Tomado del libro Vivir o el arte de innovar, de Monseñor Freddy Bretón
Por la prensa sé que en el país se realizan notables esfuerzos en la protección del consumidor.
De entrada he de confesar que la palabra consumidor me simpatiza muy poco (supongo que a los comerciantes no les pasará lo mismo). Dicha palabra se me parece a un tragón compulsivo, o a una furnia que engulle cuanto se aproxima a su boca. Me parece inadecuado llamar así a un ser humano, pero así lo llaman. Y hay quienes suspiran (y conspiran) por una sociedad más consumista.
No hay necesidad de referir muchos ejemplos respecto a lo que aquí estoy tratando: lamentablemente sobran las experiencias.
Viene a mi mente que ha habido temporadas en que se traían al país vehículos sin repuestos; quien los compraba, andaba luego al garete, buscando donde no hay. Por supuesto, yo mismo he adquirido objetos menores que en otros países se venden con sus repuestos; aquí se venden al precio normal, pero hay que botarlos cuando se dañan, como si fueran desechables; y todo por una simple pieza.
Un caso común es el de los contratos de servicios con algunas compañías; cualquiera cae en un gancho sin darse cuenta. Junto con los contratos deberían entregar una gran lupa para poder leer el apretado conjunto de paticas de hormiga que traen al dorso. Nadie lee eso, ni siquiera los encargados invitan a leerlo. Yo mismo caí en una de esas trampas. Me metí en un desastroso plan de Internet; firmé, por supuesto, pero de inmediato vi que el tal plan era un disparate. Mandé de inmediato que me retiraran del dichoso plan, pero hubo que pagar algo más de RD$10,000.00 por violar el contrato que no leí. Y era amiga mía la persona que me dio a firmar el contrato (en esto a veces prima el vendedor sobre el amigo).
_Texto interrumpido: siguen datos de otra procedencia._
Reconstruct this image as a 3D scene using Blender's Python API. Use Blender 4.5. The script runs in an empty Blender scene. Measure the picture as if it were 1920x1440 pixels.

Ya he contado que una vez, siendo ya obispo, un gerente de banco me envió a mi casa una tarjeta de crédito, cuando casi nadie sabía lo que era eso. Yo no la solicité, pero me insistió y la recibí. Empecé a usarla, pero no funcionaba bien; pienso que el banco se aventuró con la tarjeta sin saber sobre eso. Intenté varias veces pagar con ella en el mismo Santo Domingo, y no funcionó. Por eso se la devolví al gerente de la misma sucursal del banco que me la entregó. Al tiempo recibí una cita judicial: debía presentarme a un juzgado de Azua. Luego me visitaron varias comisiones del banco, porque se había acumulado una deuda por el uso de la tarjeta; les dije que desde el principio dicha tarjeta estaba en manos del gerente de su propio banco. Lo cierto es que luego me incomodé y los amenacé con denunciarlos públicamente. Y ahí terminó la cosa. Pero pensé: si a mí me tratan así (se supone que para muchos todavía un obispo significa algo), cómo tratarán al hijo de machepa…
Perdonen estos ejemplos personales. Quien me conoce sabe que me duele igual la injusticia cometida contra el prójimo.
La protección y el respeto, hasta a la persona más humilde, es señal de progreso auténtico. Pienso que en esto, nuestro país tiene que crecer.